=== Provided records ===

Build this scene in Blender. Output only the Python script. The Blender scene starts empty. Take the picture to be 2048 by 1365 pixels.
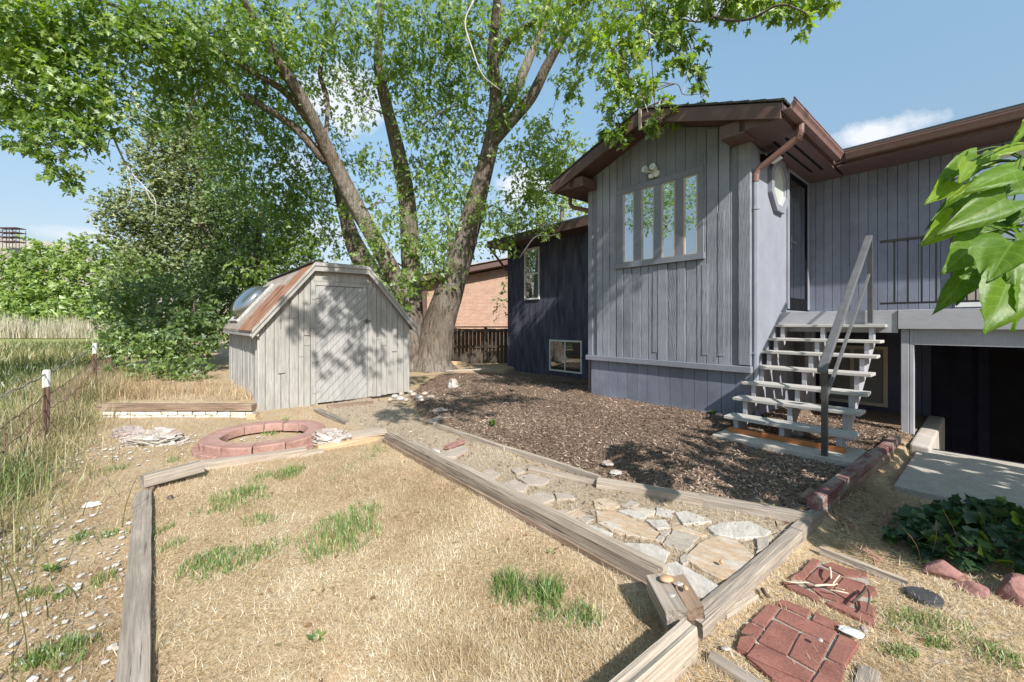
import bpy, math, random
import numpy as np
from mathutils import Vector, Matrix

sc = bpy.context.scene
col = sc.collection
rng = np.random.default_rng(7)
random.seed(5)
F, HZ, CX, E = 830.0, 648.0, 1024.0, 1.45      # focal length in 2048-wide pixels, horizon row, centre column, eye height (m)
D1 = np.array((-.6468, .7626)); D2 = np.array((.7626, .6468))   # the two wall directions of the house
P0 = np.array((3.154, 5.5))                    # front corner of the entry wing
ROTH = math.atan2(-.7626, .6468)

def gp(px, py, z=0.0):                          # where a photo point meets the level z
    y = F * (E - z) / (py - HZ)
    return np.array(((px - CX) / F * y, y, z))
def at(px, py, y):                              # a photo point at the depth y
    return np.array(((px - CX) / F * y, y, E - (py - HZ) / F * y))
def hw(t, u, z=0.0):                            # house plan (t right along the wall, u inwards) -> world
    p = P0 - D1 * t + D2 * u
    return np.array((p[0], p[1], z))
def wh(x, y):
    d = np.array((x, y)) - P0
    return -float(d @ D1), float(d @ D2)

# ---------------------------------------------------------------- noise
def _h(ix, iy, iz, s):
    n = (ix * 374761393 + iy * 668265263 + iz * 2147483647 + s * 974634777) & 0x7fffffff
    n = ((n ^ (n >> 13)) * 1274126177) & 0x7fffffff
    n = n ^ (n >> 16)
    return (n & 0xffff) / 65535.0
def vn(x, y, z=0.0, s=0):
    x, y, z = np.broadcast_arrays(np.asarray(x, float), np.asarray(y, float), np.asarray(z, float))
    ix, iy, iz = np.floor(x).astype(np.int64), np.floor(y).astype(np.int64), np.floor(z).astype(np.int64)
    fx, fy, fz = x - ix, y - iy, z - iz
    fx, fy, fz = fx*fx*(3-2*fx), fy*fy*(3-2*fy), fz*fz*(3-2*fz)
    r = 0
    for a in (0, 1):
        for b in (0, 1):
            for c in (0, 1):
                w = (fx if a else 1-fx) * (fy if b else 1-fy) * (fz if c else 1-fz)
                r = r + w * _h(ix+a, iy+b, iz+c, s)
    return r
def fbm(x, y, z=0.0, s=0, o=3):
    r, a = 0, .5
    for k in range(o):
        r = r + a * (vn(np.asarray(x)*2**k, np.asarray(y)*2**k, np.asarray(z)*2**k, s+k) - .5); a *= .5
    return r

# ---------------------------------------------------------------- mesh building
def link(o, parent=None):
    col.objects.link(o)
    if parent is not None: o.parent = parent
    return o
def raw_mesh(name, V, counts, L, tint=None, smooth=False):
    me = bpy.data.meshes.new(name)
    V = np.ascontiguousarray(V, np.float32); L = np.ascontiguousarray(L, np.int32)
    counts = np.asarray(counts, np.int32)
    me.vertices.add(len(V)); me.vertices.foreach_set('co', V.ravel())
    me.loops.add(len(L)); me.loops.foreach_set('vertex_index', L)
    me.polygons.add(len(counts))
    me.polygons.foreach_set('loop_start', np.concatenate(([0], np.cumsum(counts)[:-1])).astype(np.int32))
    me.polygons.foreach_set('use_smooth', np.full(len(counts), bool(smooth)))
    me.update(calc_edges=True)
    if tint is not None:
        a = me.attributes.new('tint', 'FLOAT', 'FACE'); a.data.foreach_set('value', np.ascontiguousarray(tint, np.float32))
    return me
def norm(a):
    return a / np.maximum(np.linalg.norm(a, axis=-1, keepdims=True), 1e-9)

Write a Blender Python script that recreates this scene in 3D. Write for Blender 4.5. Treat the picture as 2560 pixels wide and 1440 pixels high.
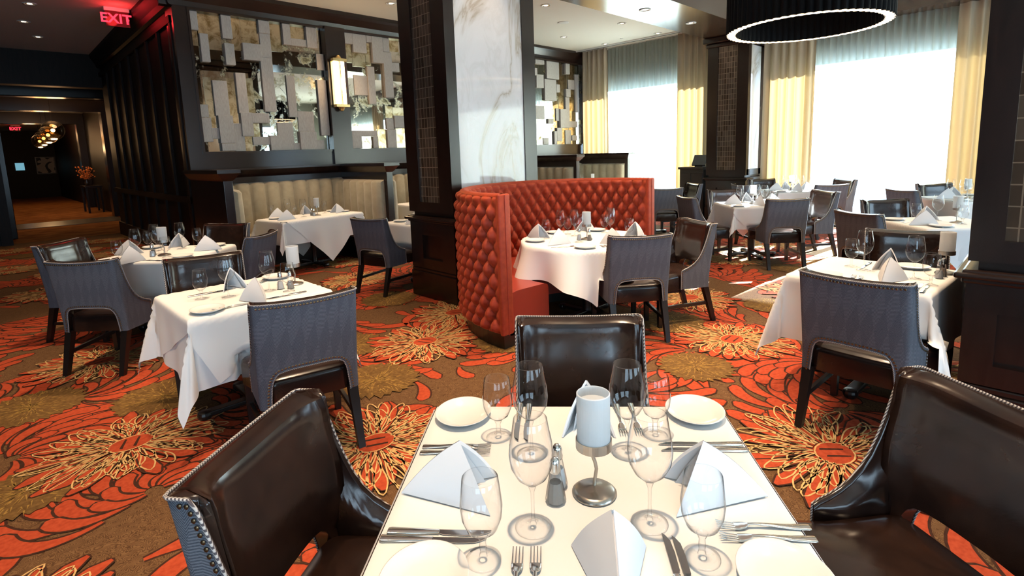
import bpy, bmesh, math, random
import numpy as np
from mathutils import Vector, Matrix

# ------------------------------------------------------------------ clear
for o in list(bpy.data.objects):
    bpy.data.objects.remove(o)
SC = bpy.context.scene
COL = SC.collection
PI = math.pi
random.seed(7)

# ------------------------------------------------------------------ camera
RC = np.array([[0.710769318044147, -0.1248669336597748, 0.6922537290657691],
               [-0.7025984191334489, -0.0783227598814056, 0.7072630392687985],
               [-0.03409454440576198, -0.989077243779759, -0.14340072481964117]])
FPX, CYP, EYE = 1335.679, 574.925, 1.6
cam = bpy.data.cameras.new('camera')
cam_o = bpy.data.objects.new('camera', cam)
COL.objects.link(cam_o)
M = Matrix.Identity(4)
for r in range(3):
    M[r][0] = RC[r][0]; M[r][1] = -RC[r][1]; M[r][2] = -RC[r][2]
M[2][3] = EYE
cam_o.matrix_world = M
cam.sensor_width = 36.0
cam.lens = FPX / 2560 * 36.0
cam.shift_y = -(720 - CYP) / 2560
cam.clip_start = 0.05
cam.clip_end = 200
SC.camera = cam_o

def px(P):
    c = RC.T @ (np.array(P, float) - np.array([0, 0, EYE]))
    return (1280 + FPX * c[0] / c[2], CYP + FPX * c[1] / c[2], c[2])

# ------------------------------------------------------------------ world, sun, exposure
W = bpy.data.worlds.new('sky'); SC.world = W; W.use_nodes = True
bg = W.node_tree.nodes['Background']
bg.inputs[0].default_value = (0.58, 0.80, 1.0, 1); bg.inputs[1].default_value = 7.5
SC.view_settings.view_transform = 'Standard'
SC.view_settings.look = 'None'
SC.view_settings.gamma = 1
SC.view_settings.use_curve_mapping = False
SC.view_settings.exposure = 0.45
SC.cycles.use_denoising = True
SC.cycles.max_bounces = 7
SC.cycles.diffuse_bounces = 3
SC.cycles.glossy_bounces = 4
SC.cycles.transmission_bounces = 4
SC.cycles.transparent_max_bounces = 24
SC.cycles.caustics_reflective = False
SC.cycles.caustics_refractive = False
SC.cycles.sample_clamp_indirect = 4.0
SC.cycles.use_adaptive_sampling = True
SC.cycles.adaptive_threshold = 0.02

def light(kind, name, loc, energy, color=(1, 1, 1), rot=None, **kw):
    l = bpy.data.lights.new(name, kind); l.energy = energy; l.color = color
    for k, v in kw.items(): setattr(l, k, v)
    o = bpy.data.objects.new(name, l); COL.objects.link(o); o.location = loc
    if rot: o.rotation_euler = rot
    return o
# sun comes in through the window wall, travelling towards -X, 26 degrees high
sd = Vector((-1, 0.10, -math.tan(math.radians(25.5)))).normalized()
sun = light('SUN', 'sun', (20, 0, 10), 110.0, (0.92, 0.98, 1.0), angle=0.009)
sun.rotation_euler = sd.to_track_quat('-Z', 'Y').to_euler()

XW, YW, CZ = 11.85, 9.1, 4.12          # window wall, mirror wall, ceiling
WIN = [(5.50, 8.88), (0.42, 4.22), (-5.6, -1.0)]   # window openings along Y
BWIN = [(-4.2, -0.9), (1.2, 4.6), (6.3, 9.8)]    # windows in the wall behind the viewer
LWIN = [(-5.4, -1.6)]
l = light('AREA', 'daylight_portal', (-5.02, -3.5, 1.75), 1, rot=(0, -PI / 2, 0), shape='RECTANGLE', size=2.7, size_y=3.8)
l.data.cycles.is_portal = True
for i, (a, b) in enumerate(WIN):
    l = light('AREA', 'daylight_portal', (XW + 0.02, (a + b) / 2, 1.6), 1, rot=(0, PI / 2, 0), shape='RECTANGLE', size=3.0, size_y=b - a)
    l.data.cycles.is_portal = True
for a, b in BWIN:
    l = light('AREA', 'daylight_portal', ((a + b) / 2, -6.02, 1.75), 1, rot=(PI / 2, 0, 0), shape='RECTANGLE', size=b - a, size_y=2.7)
    l.data.cycles.is_portal = True

# ------------------------------------------------------------------ materials
def mat(name, col=(.5, .5, .5), rough=.5, metal=0.0, spec=.5, **kw):
    m = bpy.data.materials.new(name); m.use_nodes = True
    b = m.node_tree.nodes['Principled BSDF']
    b.inputs['Base Color'].default_value = (*col, 1)
    b.inputs['Roughness'].default_value = rough
    b.inputs['Metallic'].default_value = metal
    b.inputs['Specular IOR Level'].default_value = spec
    for k, v in kw.items(): b.inputs[k].default_value = v
    return m
def nd(m, t, **kw):
    n = m.node_tree.nodes.new(t)
    for k, v in kw.items(): setattr(n, k, v)
    return n
def lk(m, a, b): m.node_tree.links.new(a, b)
def bsdf(m): return m.node_tree.nodes['Principled BSDF']
def coord(m, scale=(1, 1, 1), kind='Object', rot=(0, 0, 0)):
    t = nd(m, 'ShaderNodeTexCoord'); p = nd(m, 'ShaderNodeMapping')
    p.inputs['Scale'].default_value = scale; p.inputs['Rotation'].default_value = rot
    lk(m, t.outputs[kind], p.inputs['Vector']); return p.outputs[0]
def noise(m, vec, sc=5, det=4, rough=.5, dist=0):
    n = nd(m, 'ShaderNodeTexNoise'); n.inputs['Scale'].default_value = sc; n.inputs['Detail'].default_value = det
    n.inputs['Roughness'].default_value = rough; n.inputs['Distortion'].default_value = dist
    lk(m, vec, n.inputs['Vector']); return n
def ramp(m, fac, stops, interp='LINEAR'):
    r = nd(m, 'ShaderNodeValToRGB'); r.color_ramp.interpolation = interp
    e = r.color_ramp.elements
    while len(e) < len(stops): e.new(.5)
    for i, (p, c) in enumerate(stops):
        e[i].position = p; e[i].color = (*c, 1) if len(c) == 3 else c
    lk(m, fac, r.inputs[0]); return r.outputs[0]
def bump(m, h, strength=.3, dist=.01):
    b = nd(m, 'ShaderNodeBump'); b.inputs['Strength'].default_value = strength; b.inputs['Distance'].default_value = dist
    lk(m, h, b.inputs['Height']); lk(m, b.outputs[0], bsdf(m).inputs['Normal'])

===

From the records above, copy exactly the lines starting at the one with "Write a Blender" and ending at the one with "return (1280 +", and no others. Pictures stay out.

Write a Blender Python script that recreates this scene in 3D. Write for Blender 4.5. Treat the picture as 2560 pixels wide and 1440 pixels high.
import bpy, bmesh, math, random
import numpy as np
from mathutils import Vector, Matrix

# ------------------------------------------------------------------ clear
for o in list(bpy.data.objects):
    bpy.data.objects.remove(o)
SC = bpy.context.scene
COL = SC.collection
PI = math.pi
random.seed(7)

# ------------------------------------------------------------------ camera
RC = np.array([[0.710769318044147, -0.1248669336597748, 0.6922537290657691],
               [-0.7025984191334489, -0.0783227598814056, 0.7072630392687985],
               [-0.03409454440576198, -0.989077243779759, -0.14340072481964117]])
FPX, CYP, EYE = 1335.679, 574.925, 1.6
cam = bpy.data.cameras.new('camera')
cam_o = bpy.data.objects.new('camera', cam)
COL.objects.link(cam_o)
M = Matrix.Identity(4)
for r in range(3):
    M[r][0] = RC[r][0]; M[r][1] = -RC[r][1]; M[r][2] = -RC[r][2]
M[2][3] = EYE
cam_o.matrix_world = M
cam.sensor_width = 36.0
cam.lens = FPX / 2560 * 36.0
cam.shift_y = -(720 - CYP) / 2560
cam.clip_start = 0.05
cam.clip_end = 200
SC.camera = cam_o

def px(P):
    c = RC.T @ (np.array(P, float) - np.array([0, 0, EYE]))
    return (1280 + FPX * c[0] / c[2], CYP + FPX * c[1] / c[2], c[2])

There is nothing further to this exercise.